Swamp grows deeper
President Richard Nixon in 1970 proposed establishing the Environmental Protection Agency to provide us with clean water, clean air and to deal with solid and hazardous waste of all kinds. Those of us who remember 1970 think back to the pollution of the Great Lakes, the San Francisco Bay and water throughout the United States. We also the remember choking smog hanging over U.S. cities. Nixon was a Republican, but he was light years away from becoming a Trumplican.
In 2017, Trump appointed Scott Pruitt, the Oklahoma attorney general and a climate-change denier, as EPA director. Pruitt was elected to AG primarily by major campaign contributions by the fossil fuels industry.

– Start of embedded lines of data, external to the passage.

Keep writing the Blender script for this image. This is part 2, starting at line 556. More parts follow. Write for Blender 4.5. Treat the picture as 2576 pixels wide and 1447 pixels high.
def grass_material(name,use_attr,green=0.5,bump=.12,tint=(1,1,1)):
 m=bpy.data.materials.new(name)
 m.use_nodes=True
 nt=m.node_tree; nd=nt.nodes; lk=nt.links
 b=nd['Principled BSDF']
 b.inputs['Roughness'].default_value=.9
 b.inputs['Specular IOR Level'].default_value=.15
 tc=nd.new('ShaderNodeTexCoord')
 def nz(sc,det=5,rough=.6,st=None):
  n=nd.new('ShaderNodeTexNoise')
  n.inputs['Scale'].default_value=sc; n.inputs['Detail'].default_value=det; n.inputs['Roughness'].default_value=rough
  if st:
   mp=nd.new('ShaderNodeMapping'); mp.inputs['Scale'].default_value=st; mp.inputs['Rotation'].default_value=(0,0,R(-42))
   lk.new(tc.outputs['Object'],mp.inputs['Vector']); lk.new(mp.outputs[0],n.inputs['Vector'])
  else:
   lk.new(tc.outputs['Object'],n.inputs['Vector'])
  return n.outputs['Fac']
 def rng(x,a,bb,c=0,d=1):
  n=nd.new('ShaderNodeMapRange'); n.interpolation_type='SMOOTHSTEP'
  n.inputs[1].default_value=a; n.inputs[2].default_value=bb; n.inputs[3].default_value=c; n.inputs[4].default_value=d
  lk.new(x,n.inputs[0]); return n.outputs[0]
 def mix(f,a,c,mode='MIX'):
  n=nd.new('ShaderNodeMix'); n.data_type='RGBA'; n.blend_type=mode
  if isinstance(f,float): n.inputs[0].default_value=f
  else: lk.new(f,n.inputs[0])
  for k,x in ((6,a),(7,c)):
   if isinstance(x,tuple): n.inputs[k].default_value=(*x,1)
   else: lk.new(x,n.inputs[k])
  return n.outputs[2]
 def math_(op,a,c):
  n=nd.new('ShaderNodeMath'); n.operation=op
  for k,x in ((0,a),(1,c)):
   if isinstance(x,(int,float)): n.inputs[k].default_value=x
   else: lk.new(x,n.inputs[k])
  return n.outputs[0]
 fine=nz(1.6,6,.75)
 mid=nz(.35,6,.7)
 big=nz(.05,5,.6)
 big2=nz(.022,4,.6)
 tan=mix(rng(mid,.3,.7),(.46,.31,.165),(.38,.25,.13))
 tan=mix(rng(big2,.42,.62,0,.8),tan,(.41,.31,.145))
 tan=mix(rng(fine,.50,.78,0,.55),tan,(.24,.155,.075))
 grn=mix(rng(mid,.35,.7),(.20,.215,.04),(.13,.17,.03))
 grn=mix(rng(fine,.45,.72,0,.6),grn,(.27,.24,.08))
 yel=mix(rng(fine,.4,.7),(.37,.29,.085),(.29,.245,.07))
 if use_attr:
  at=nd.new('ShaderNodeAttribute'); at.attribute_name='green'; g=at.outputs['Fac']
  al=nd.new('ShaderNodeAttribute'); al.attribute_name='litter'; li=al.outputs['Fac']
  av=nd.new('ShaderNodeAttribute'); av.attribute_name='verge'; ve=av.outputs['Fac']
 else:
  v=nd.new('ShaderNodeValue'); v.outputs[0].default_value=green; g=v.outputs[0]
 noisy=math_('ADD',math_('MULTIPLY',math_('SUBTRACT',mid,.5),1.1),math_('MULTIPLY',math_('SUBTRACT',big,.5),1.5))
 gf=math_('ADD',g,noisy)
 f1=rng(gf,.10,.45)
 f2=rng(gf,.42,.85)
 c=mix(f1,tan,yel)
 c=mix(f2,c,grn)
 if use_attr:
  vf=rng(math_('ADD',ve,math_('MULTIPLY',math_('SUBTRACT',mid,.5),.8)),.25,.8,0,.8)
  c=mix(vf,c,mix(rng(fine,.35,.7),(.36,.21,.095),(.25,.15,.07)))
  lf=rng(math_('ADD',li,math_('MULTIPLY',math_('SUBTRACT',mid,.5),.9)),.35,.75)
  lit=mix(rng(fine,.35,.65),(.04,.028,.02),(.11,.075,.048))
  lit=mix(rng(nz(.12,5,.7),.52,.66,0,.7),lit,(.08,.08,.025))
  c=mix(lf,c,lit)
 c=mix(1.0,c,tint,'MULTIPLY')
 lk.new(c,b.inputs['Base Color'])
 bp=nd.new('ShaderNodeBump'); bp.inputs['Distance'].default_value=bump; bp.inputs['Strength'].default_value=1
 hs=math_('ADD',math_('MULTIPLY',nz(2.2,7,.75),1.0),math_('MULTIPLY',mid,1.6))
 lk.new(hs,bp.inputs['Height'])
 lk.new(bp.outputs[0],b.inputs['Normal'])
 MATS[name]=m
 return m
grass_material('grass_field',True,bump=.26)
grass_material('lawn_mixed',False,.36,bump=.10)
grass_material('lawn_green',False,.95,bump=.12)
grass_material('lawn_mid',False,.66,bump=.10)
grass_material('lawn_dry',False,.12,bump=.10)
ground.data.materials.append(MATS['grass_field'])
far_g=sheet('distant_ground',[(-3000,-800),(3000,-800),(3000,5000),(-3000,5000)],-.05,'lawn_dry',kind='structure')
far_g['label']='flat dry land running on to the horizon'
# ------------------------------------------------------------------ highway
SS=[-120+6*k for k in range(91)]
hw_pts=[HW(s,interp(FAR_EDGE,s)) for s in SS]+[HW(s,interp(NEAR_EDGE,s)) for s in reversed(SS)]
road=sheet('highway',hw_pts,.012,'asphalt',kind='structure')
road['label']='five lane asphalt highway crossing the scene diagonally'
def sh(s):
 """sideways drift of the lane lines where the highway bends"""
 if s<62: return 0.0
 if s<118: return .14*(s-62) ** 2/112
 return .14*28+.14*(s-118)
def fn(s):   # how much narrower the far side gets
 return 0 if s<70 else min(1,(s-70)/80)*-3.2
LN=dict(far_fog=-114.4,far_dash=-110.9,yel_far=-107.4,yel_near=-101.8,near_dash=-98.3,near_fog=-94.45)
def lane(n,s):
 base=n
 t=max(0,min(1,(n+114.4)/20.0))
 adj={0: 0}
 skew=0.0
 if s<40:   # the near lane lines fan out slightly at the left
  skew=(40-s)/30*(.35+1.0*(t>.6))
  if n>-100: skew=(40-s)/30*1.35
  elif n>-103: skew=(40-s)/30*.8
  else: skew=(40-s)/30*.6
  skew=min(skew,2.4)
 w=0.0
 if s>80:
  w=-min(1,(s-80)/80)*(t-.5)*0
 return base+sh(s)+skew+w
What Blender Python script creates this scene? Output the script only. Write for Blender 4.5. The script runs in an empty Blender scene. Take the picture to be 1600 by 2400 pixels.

As AG, Pruitt was known, most notably, for the 14 lawsuits he filed against EPA, including attempts to block EPA’s Clean Power Plan and Waters of the United States rule.
As director of EPA, he became known for flying first class or on a private jet to such places as Italy and Morocco. He built an expensive security booth in his office. He more than doubled his security staff at a cost of $4.6 million. He provided major salary increases to staff members who previously worked for Rep. Jim Inhofe, R-Okla. He issued a no-bid contract of $120,000 to a Republican opposition research firm. He appointed an Oklahoma banker as director of the Superfund, a position he was completely unqualified for. The list of scandals is extremely long and extensive.
Donald Trump decided to appoint Pruitt’s deputy, Andrew Wheeler, as director. Wheeler previously was a coal lobbyist. Now, Trump wants to cut the EPA budget by 26 percent. Sen. Joni Ernst, R-Iowa, said Pruitt “is about as swampy as you get here in Washington, D.C., and if the president wants to drain the swamp, he needs to take a look at his own Cabinet.” Indeed he does.